Herald-Mail Media reported on July 17 that Commissioner Keefer “toward the end of the July 17 commissioner meeting again pushed to release more information to the public from the reports.”

Sarah Lankford Sprecher, Washington County’s former assistant county administrator, alleged in March 2017 that Myers, who is not seeking reelection, groped her during an October 2016 county business development trip to South Korea. Sprecher maintains that after she rejected Myers’ sexual advances, he took “predatory and offensive sexual and related actions against her.”

Sprecher eventually resigned her county position in September 2017. Myers continues to deny Sprecher’s allegations.

During the July 17 commissioner meeting, Keefer, who was appointed to the commissioner board in 2016 by the Washington County Republican Central Committee, made the motion to release the two reports with redacted information, claiming to release the reports under the guise of transparency.

Myers seconded Keefer’s motion.
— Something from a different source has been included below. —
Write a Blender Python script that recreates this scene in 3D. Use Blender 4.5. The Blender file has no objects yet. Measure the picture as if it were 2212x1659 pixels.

Commissioners John Barr and Cline voted against Keefer’s motion. Baker broke the tie in favor of releasing the two reports.

County Attorney John M. Martirano pushed back against Keefer’s idea to release information from the reports, stating publicly that doing so would be against his recommendation.

“It’s a confidential report. It has a lot of confidential information in it,” Martirano said.

Commissioner Cline also pushed back against releasing the information contained in the reports.

“Not one employee ever in the future in Washington County will ever come forward to reveal alleged wrongdoing” if they believe their name will be revealed.

A county official who agreed to speak to A Miner Detail on background said that if Keefer, Baker and Myers failed to advertise their meeting and produce an agenda, their private meeting would be in violation of Maryland’s Open Meetings Act.

Maryland’s Open Meetings Act requires any “public body to give ‘reasonable advance notice’ of its meetings, to make an agenda available in advance except in cases of emergency, to hold its meetings openly, to adopt minutes, and to retain them for 5 years.”

Another county employee who routinely attends county commissioner meetings told A Miner Detail on background Monday that Myers, Baker and Keefer typically meet in Myers’ office before Tuesday commissioner meetings and decide the agenda items in secret.

“LeRoy, Wayne and Terry have been meeting frequently for over a year and a half behind closed doors without Jeff and John,” the county employee told A Miner Detail.

Commissioner Barr told A Miner Detail on Monday that he was “not aware” that his commissioner colleagues – Baker, Myers and Keefer – met prior to the release of the reports.

Cline, when reached Monday, also told A Miner Detail that he was not informed of the July 16 meeting between Baker, Myers and Keefer.

“To the best of my knowledge, there was no public notice nor was I personally informed,” Cline said in a text message to A Miner Detail.

Baker, Keefer and Myers have not responded to A Miner Detail’s emailed request for comment. A Miner Detail carbon copied Hagerstown attorney Bruce Poole to the same email. Poole represents both Myers and Baker in separate legal matters. Poole has not responded.

Republicans Cline, Baker and Keefer are running for re-election this year. Baker and Keefer are often spotted campaigning together throughout the county.

Barr, who recently left the Republican Party and registered as an unaffiliated, is also seeking another term on the commissioner board.